News & Politics

Is Adultery Protected by the Constitution?

Image via Shutterstock, the 9th Circuit Court of Appeals.

The 9th U.S. Circuit Court of Appeals recently found in favor of a former police officer from the Roseville, California police department. The officer was fired for having an extramarital affair with a colleague. The officer, Janelle Perez, was terminated due to the affair despite no evidence it had any impact on her work.

A federal judge sided with the city, but on appeal, the 9th Circuit overturned the ruling.

Writing for the court, Judge Stephen Reinhardt noted: “As the [Supreme] Court explained, the liberty protected by the due process clause must extend equally to all intimate sexual conduct between consenting adults, regardless of whether they are of the same sex or not, married or unmarried.”
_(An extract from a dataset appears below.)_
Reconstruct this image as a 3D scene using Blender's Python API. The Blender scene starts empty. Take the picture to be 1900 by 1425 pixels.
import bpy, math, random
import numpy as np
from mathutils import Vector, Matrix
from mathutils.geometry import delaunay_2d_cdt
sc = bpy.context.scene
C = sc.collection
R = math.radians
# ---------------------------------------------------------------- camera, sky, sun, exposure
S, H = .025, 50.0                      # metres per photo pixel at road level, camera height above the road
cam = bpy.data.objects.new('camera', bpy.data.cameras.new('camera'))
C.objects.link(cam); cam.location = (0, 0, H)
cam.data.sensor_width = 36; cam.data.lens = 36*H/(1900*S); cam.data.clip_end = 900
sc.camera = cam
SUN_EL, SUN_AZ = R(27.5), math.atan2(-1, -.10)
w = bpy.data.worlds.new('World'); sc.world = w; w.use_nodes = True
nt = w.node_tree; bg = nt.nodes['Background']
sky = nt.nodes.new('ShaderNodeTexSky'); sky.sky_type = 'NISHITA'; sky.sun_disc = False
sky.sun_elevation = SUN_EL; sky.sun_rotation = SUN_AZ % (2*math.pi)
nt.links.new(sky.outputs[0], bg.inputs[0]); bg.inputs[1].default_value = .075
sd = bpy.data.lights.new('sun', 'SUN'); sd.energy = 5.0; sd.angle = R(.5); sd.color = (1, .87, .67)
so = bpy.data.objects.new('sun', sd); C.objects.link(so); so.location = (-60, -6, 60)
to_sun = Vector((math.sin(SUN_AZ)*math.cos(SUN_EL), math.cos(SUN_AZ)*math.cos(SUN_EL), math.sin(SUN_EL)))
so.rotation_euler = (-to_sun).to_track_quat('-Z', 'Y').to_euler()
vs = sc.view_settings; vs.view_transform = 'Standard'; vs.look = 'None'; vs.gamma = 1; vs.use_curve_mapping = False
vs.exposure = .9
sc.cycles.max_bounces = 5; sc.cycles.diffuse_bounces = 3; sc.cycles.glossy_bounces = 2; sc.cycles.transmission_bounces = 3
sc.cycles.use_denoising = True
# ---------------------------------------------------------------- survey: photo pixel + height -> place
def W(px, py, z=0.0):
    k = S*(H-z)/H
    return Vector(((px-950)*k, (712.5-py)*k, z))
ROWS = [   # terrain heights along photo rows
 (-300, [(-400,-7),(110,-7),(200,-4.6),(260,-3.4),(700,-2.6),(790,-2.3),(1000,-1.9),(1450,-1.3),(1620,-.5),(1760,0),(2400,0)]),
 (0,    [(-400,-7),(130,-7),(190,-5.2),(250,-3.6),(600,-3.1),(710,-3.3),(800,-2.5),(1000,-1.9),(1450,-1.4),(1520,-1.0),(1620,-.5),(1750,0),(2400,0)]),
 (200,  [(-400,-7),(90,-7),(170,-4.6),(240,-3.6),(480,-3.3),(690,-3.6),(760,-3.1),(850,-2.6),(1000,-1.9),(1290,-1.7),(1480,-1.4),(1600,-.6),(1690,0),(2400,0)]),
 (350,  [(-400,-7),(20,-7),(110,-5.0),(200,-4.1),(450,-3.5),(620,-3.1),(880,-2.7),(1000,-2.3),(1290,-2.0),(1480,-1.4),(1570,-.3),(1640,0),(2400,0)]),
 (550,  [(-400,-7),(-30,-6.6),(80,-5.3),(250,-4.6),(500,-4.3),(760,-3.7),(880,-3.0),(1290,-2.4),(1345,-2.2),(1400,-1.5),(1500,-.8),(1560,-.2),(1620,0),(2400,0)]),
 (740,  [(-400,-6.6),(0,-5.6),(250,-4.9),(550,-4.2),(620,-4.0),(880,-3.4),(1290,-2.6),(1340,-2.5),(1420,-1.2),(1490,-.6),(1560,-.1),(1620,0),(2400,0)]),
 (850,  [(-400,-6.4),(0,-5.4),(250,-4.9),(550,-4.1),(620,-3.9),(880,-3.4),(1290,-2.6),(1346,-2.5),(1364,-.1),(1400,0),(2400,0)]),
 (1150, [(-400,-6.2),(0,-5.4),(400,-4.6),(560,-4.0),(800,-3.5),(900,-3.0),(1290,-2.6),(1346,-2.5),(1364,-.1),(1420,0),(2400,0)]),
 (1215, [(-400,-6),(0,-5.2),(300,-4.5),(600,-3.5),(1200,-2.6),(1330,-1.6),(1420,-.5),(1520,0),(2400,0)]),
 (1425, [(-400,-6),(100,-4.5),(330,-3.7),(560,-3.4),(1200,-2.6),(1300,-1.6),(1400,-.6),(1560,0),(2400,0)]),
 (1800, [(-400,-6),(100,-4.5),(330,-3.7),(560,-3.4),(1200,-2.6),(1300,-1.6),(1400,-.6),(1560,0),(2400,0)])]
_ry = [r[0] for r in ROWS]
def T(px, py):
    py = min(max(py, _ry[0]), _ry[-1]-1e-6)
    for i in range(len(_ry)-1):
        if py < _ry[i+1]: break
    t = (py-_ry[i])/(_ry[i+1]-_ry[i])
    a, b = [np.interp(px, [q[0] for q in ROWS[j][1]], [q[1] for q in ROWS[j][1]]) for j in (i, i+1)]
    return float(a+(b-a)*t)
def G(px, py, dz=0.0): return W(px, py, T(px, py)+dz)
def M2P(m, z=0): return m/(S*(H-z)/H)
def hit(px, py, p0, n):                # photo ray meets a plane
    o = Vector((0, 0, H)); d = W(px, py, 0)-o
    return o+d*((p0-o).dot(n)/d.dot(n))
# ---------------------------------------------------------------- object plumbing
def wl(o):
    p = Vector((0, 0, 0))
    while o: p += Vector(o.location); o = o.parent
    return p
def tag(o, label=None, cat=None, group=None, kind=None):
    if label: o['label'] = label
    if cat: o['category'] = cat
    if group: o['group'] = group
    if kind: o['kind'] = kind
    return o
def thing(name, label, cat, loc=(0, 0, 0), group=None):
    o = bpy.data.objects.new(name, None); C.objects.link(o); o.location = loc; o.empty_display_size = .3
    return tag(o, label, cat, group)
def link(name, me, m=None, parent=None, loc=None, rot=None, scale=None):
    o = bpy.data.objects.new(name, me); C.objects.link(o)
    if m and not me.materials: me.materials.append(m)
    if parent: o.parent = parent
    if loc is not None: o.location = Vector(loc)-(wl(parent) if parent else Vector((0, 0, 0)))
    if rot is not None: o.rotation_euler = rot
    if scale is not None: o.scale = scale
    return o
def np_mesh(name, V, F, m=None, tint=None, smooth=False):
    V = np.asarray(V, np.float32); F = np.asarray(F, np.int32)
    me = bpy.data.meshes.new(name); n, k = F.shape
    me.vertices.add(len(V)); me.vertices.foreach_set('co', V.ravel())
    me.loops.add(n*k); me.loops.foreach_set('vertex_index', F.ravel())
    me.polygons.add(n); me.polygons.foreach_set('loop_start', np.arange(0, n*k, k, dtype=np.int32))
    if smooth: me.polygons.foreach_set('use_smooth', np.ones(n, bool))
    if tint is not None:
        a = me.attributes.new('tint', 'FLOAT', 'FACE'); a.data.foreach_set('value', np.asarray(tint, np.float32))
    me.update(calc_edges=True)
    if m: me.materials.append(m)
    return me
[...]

I’m not a constitutional scholar by any stretch of the imagination. I’m just a guy who spends a lot of time studying and thinking about freedom. Through all my years, I’ve found one particular truth when it comes to personal liberty: if people don’t have the freedom to do things people disapprove of, then they have no freedom at all.

Good behavior rarely needs protection. I don’t need legal protection to state that puppies and babies are cute and that sunshine is wonderful. Things that most people agree with aren’t likely to be threatened as a general rule. It’s the things that people don’t approve of that do.

If Perez and the other officer in the adulterous relationship, Shad Begley, don’t have the right to have an affair, then do we really have any rights when it comes to intimate relationships? Or are sexual histories fair game for employers to scrutinize according to their own moral lens?

The 9th Circuit’s decision puts it at odds with other appellate court rulings, which could kick this one up to the Supreme Court. If so, then I can only pray the Court takes a similar outlook on personal liberty. If they don’t, then the door opens for all kinds of potential infringements of freedom because someone else finds the activity “icky.”

How long before both employers and the government decide that one’s private life shouldn’t be all that private in the first place?

I’m not about to defend Perez and Begley. Their affair is indefensible.

But the last thing the government needs to get into is regulating such behavior.